What is needed:
Every entry below must appear again, exactly as written.

Scene modeling code data

☆ ☆ ☆ ☆ ☆

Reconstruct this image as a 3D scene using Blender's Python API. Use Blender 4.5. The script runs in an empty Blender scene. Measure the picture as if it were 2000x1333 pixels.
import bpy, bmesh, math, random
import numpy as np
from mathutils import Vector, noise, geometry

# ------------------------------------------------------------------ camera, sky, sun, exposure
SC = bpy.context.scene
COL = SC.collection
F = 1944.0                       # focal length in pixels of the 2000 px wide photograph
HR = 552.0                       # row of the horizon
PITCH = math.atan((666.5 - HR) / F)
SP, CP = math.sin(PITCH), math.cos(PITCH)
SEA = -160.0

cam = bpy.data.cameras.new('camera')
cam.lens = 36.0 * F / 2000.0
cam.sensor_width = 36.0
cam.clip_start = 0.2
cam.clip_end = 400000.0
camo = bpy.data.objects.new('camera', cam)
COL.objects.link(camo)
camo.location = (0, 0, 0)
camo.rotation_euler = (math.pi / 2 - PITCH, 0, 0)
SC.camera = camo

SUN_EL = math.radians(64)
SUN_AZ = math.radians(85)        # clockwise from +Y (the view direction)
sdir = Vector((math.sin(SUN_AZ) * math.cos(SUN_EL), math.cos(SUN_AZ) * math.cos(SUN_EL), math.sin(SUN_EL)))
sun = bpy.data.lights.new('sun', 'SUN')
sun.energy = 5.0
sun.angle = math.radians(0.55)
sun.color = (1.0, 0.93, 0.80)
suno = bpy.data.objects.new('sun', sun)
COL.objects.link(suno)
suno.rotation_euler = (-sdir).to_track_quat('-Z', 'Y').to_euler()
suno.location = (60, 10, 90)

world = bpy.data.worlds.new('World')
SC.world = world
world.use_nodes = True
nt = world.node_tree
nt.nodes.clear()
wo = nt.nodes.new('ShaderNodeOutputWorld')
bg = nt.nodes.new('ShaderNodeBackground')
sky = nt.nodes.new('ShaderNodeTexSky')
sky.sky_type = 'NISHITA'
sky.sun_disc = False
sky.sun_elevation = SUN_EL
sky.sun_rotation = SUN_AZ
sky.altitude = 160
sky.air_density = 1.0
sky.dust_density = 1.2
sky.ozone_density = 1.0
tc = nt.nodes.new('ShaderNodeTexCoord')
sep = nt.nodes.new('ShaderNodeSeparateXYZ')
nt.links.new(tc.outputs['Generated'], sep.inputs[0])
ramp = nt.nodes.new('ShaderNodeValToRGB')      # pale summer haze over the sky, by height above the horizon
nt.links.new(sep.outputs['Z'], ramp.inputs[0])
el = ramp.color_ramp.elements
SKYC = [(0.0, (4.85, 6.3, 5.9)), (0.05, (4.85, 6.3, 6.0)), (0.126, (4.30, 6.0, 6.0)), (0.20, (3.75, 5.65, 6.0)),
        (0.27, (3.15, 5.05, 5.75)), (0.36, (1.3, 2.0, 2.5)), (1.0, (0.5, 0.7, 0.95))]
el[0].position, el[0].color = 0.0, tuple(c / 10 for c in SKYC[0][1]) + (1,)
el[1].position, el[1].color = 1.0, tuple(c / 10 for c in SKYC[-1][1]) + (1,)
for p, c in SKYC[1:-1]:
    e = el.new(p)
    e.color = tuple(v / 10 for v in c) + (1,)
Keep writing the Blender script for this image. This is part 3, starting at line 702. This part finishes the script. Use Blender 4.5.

☆ ☆ ☆ ☆ ☆

Solution to this exercise:
Reconstruct this image as a 3D scene using Blender's Python API. Use Blender 4.5. The script runs in an empty Blender scene. Measure the picture as if it were 2000x1333 pixels.
import bpy, bmesh, math, random
import numpy as np
from mathutils import Vector, noise, geometry

# ------------------------------------------------------------------ camera, sky, sun, exposure
SC = bpy.context.scene
COL = SC.collection
F = 1944.0                       # focal length in pixels of the 2000 px wide photograph
HR = 552.0                       # row of the horizon
PITCH = math.atan((666.5 - HR) / F)
SP, CP = math.sin(PITCH), math.cos(PITCH)
SEA = -160.0

cam = bpy.data.cameras.new('camera')
cam.lens = 36.0 * F / 2000.0
cam.sensor_width = 36.0
cam.clip_start = 0.2
cam.clip_end = 400000.0
camo = bpy.data.objects.new('camera', cam)
COL.objects.link(camo)
camo.location = (0, 0, 0)
camo.rotation_euler = (math.pi / 2 - PITCH, 0, 0)
SC.camera = camo

SUN_EL = math.radians(64)
SUN_AZ = math.radians(85)        # clockwise from +Y (the view direction)
sdir = Vector((math.sin(SUN_AZ) * math.cos(SUN_EL), math.cos(SUN_AZ) * math.cos(SUN_EL), math.sin(SUN_EL)))
sun = bpy.data.lights.new('sun', 'SUN')
sun.energy = 5.0
sun.angle = math.radians(0.55)
sun.color = (1.0, 0.93, 0.80)
suno = bpy.data.objects.new('sun', sun)
COL.objects.link(suno)
suno.rotation_euler = (-sdir).to_track_quat('-Z', 'Y').to_euler()
suno.location = (60, 10, 90)

world = bpy.data.worlds.new('World')
SC.world = world
world.use_nodes = True
nt = world.node_tree
nt.nodes.clear()
wo = nt.nodes.new('ShaderNodeOutputWorld')
bg = nt.nodes.new('ShaderNodeBackground')
sky = nt.nodes.new('ShaderNodeTexSky')
sky.sky_type = 'NISHITA'
sky.sun_disc = False
sky.sun_elevation = SUN_EL
sky.sun_rotation = SUN_AZ
sky.altitude = 160
sky.air_density = 1.0
sky.dust_density = 1.2
sky.ozone_density = 1.0
tc = nt.nodes.new('ShaderNodeTexCoord')
sep = nt.nodes.new('ShaderNodeSeparateXYZ')
nt.links.new(tc.outputs['Generated'], sep.inputs[0])
ramp = nt.nodes.new('ShaderNodeValToRGB')      # pale summer haze over the sky, by height above the horizon
nt.links.new(sep.outputs['Z'], ramp.inputs[0])
el = ramp.color_ramp.elements
SKYC = [(0.0, (4.85, 6.3, 5.9)), (0.05, (4.85, 6.3, 6.0)), (0.126, (4.30, 6.0, 6.0)), (0.20, (3.75, 5.65, 6.0)),
        (0.27, (3.15, 5.05, 5.75)), (0.36, (1.3, 2.0, 2.5)), (1.0, (0.5, 0.7, 0.95))]
el[0].position, el[0].color = 0.0, tuple(c / 10 for c in SKYC[0][1]) + (1,)
el[1].position, el[1].color = 1.0, tuple(c / 10 for c in SKYC[-1][1]) + (1,)
for p, c in SKYC[1:-1]:
    e = el.new(p)
    e.color = tuple(v / 10 for v in c) + (1,)
Keep writing the Blender script for this image. This is part 3, starting at line 702. This part finishes the script. Use Blender 4.5.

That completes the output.